All the News That’s Fit to Print at the New York Times?

By Published On: May 18, 2010

hamas police.JPG

Update: The Times did publish an article on the subject the day after this post went up. The piece did not make it into its internet listing until today. The fact that it took several days for the paper to publish this account contrasts with the focused coverage of Israel’s decision to deny radical anti-Israel activist Noam Chomsky entrance to the West Bank. However, that said, it is worth reading the posted piece to notice the tone, which gives weight to the Hamas argument of the importance of upholding the law and not allowing unapproved building on state land. Is this balanced tone different from how the Times handles the plethora of articles on Israeli demolitions of Palestinian homes? Even the article’s title suggests ambivalence.

Original Posting
The New York Times relentlessly shines a bright light on any Israeli practice that it finds objectionable. With all its coverage of Israeli demolitions of Palestinian homes, it is curious that a recent news item about Hamas demolishing the homes of Gazan residents apparently did not make it into its coverage.

A Reuter’s report recorded the responses of several Palestinians whose homes were destroyed by Hamas,

Issa Al-Sdodi, an employee of the previous Fatah-led administration, said Hamas policemen accompanied by bulldozers knocked down his three-storey house without advance notice.
“I put my savings into building it and now my family of 10 is homeless,” Sdodi told Reuters.

Fatheya al-Ghezawi, 52, sat in the sand with her daughter near the rubble of her home, which had housed her family of 15.

She said she fled Gaza city last year after the house she had been renting was destroyed by Israeli forces. “This time, it wasn’t the Jews. It is Islam against Islam,” Ghezawi said.

The Associated Press reported on May 16, 2010

Hamas police wielding clubs beat and pushed residents out of dozens of homes in the southern Gaza town of Rafah on Sunday before knocking the buildings down with bulldozers, residents said.

Some 30-40 homes were reportedly knocked down after being declared illegal by the Hamas government.
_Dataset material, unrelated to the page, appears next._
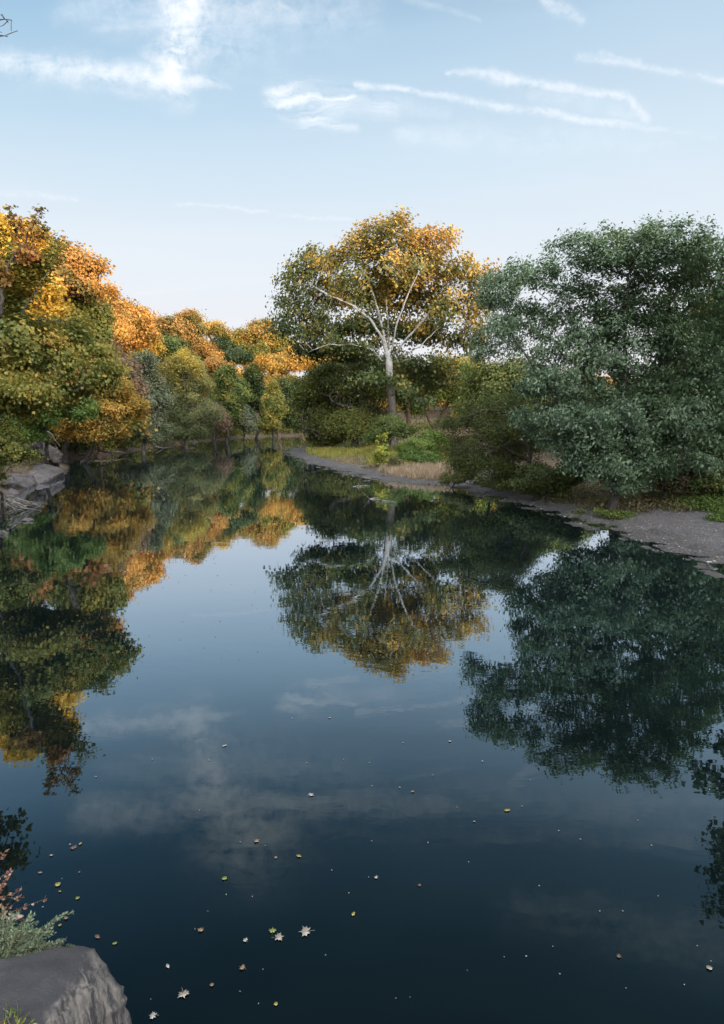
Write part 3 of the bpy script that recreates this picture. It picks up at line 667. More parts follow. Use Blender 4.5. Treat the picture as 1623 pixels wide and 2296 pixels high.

Apparently the “paper of record” did not feel this was newsworthy as an on-line search of New York Times news items on the Middle East did not turn up any report on the Hamas demolitions. It did however, give extensive coverage to anti-Israel activist Noam Chomsky being denied entry into the West Bank, to a Palestinian youth who was shot by a settler during a stone throwing incident, to a story critical of Israel’s maintenance of mine fields at its borders, to a story of two Arab “activists” arrested for collaborating with Hezbollah and to yet another story about how there are American Jews who do not support Israeli policy.